Edit- Well I had changed the problem to be more in line with what I was originally working with below in the comments. Here is the problem:
$f = tr((ABC)(ABC)^T)$ and I want the partial derivative $\frac{\partial}{\partial B} tr((ABC)(ABC)^T)$. I ended up using a modified version of copper.hat's answer. I combined $A$ and $B$ to get something like this $2(ABC)C^T$ for the gradient.
Thank you both for the help. Both answers below are technically correct, I just accepted the shorter and more convenient form.
Best Answer
When dealing with functions of this sort, I find it easier to deal with the derivative applied to some perturbation.
Let $F(B) = ABC$. Since $F$ is linear, we have $F(B+\Delta) = F(B) + A\Delta C$, so it follows that $DF(B)(\Delta) = A\Delta C$. However, since $DF(B)$ is a map $\mathbb{R}^{n \times n} \to \mathbb{R}^{n \times n}$ (or $\mathbb{C}$, as the case may be), there is no particularly convenient matrix representation.
Note: Each coordinate of $DF(B)$ has a convenient representation. To see, let $\phi_{ij}(B) = e_i^T F(B) e_j = e_i^T ABC e_j$. Then, as above, we have $D\phi_{ij}(B)(\Delta) = e_i^T A\Delta C e_j$. This gives: \begin{eqnarray} D\phi_{ij}(B)(\Delta) &=& e_i^T A \Delta C e_j \\ &=& \operatorname{tr} (e_i^T A \Delta C e_j) \\ &=& \operatorname{tr} (e_j e_i^T A \Delta C ) \\ &=& \operatorname{tr} (C e_j e_i^T A \Delta ) \\ &=& \operatorname{tr} ((A^T e_i e_j^TC^T)^T \Delta ) \\ &=& \langle A^T e_i e_j^TC^T, \Delta \rangle_F \end{eqnarray} Where $\langle X, Y \rangle_F = \operatorname{tr}(X^TY)$ is the inner product induced by the Frobenius norm.
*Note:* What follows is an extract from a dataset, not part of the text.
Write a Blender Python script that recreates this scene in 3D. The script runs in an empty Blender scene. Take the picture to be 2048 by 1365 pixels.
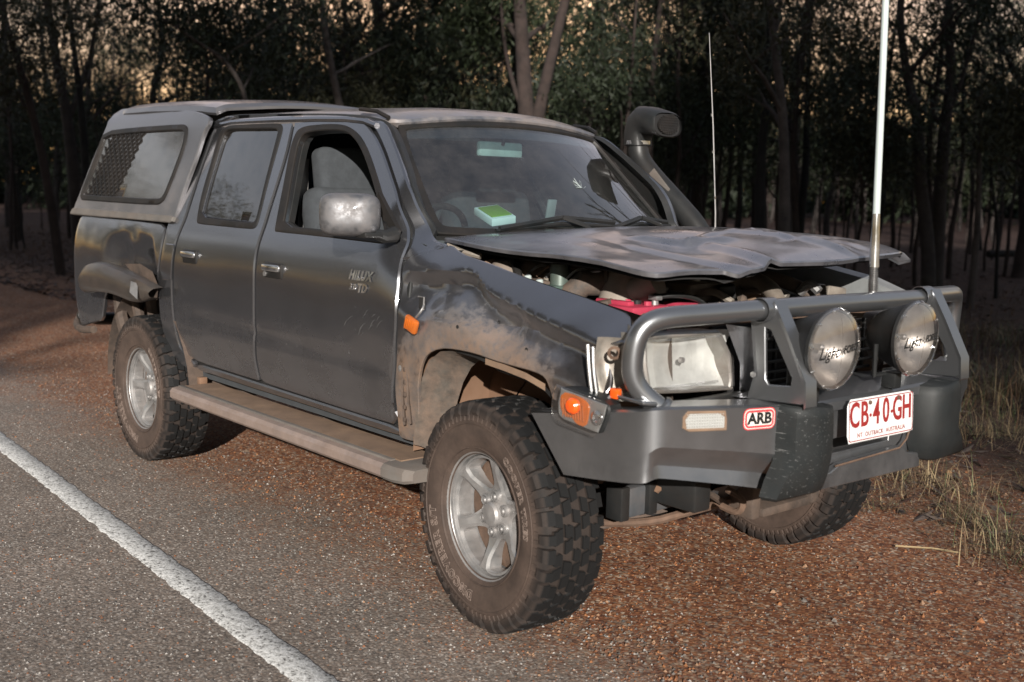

With this inner product, the gradient is the given by $\nabla \phi_{ij}(B) = A^T e_i e_j^TC^T $.
Another note: If $G(B) = \operatorname{tr} ((ABC)(ABC)^T) $, then you can write $G(B) = \langle ABC, ABC \rangle_F$. Then $G(B+\Delta ) = G(B) + \langle A \Delta C, ABC \rangle_F + \langle ABC, A \Delta C \rangle_F + \langle A \Delta C, A \Delta C \rangle_F$, from which you can see that \begin{eqnarray} DG(B) (\Delta) &=& \langle A \Delta C, ABC \rangle_F + \langle ABC, A \Delta C \rangle_F \\ &=& 2 \langle ABC, A \Delta C \rangle_F \\ &=& 2 \langle A^TABC C^T, \Delta \rangle_F \end{eqnarray} From which it follows that $\nabla G(B) = 2A^TABC C^T$.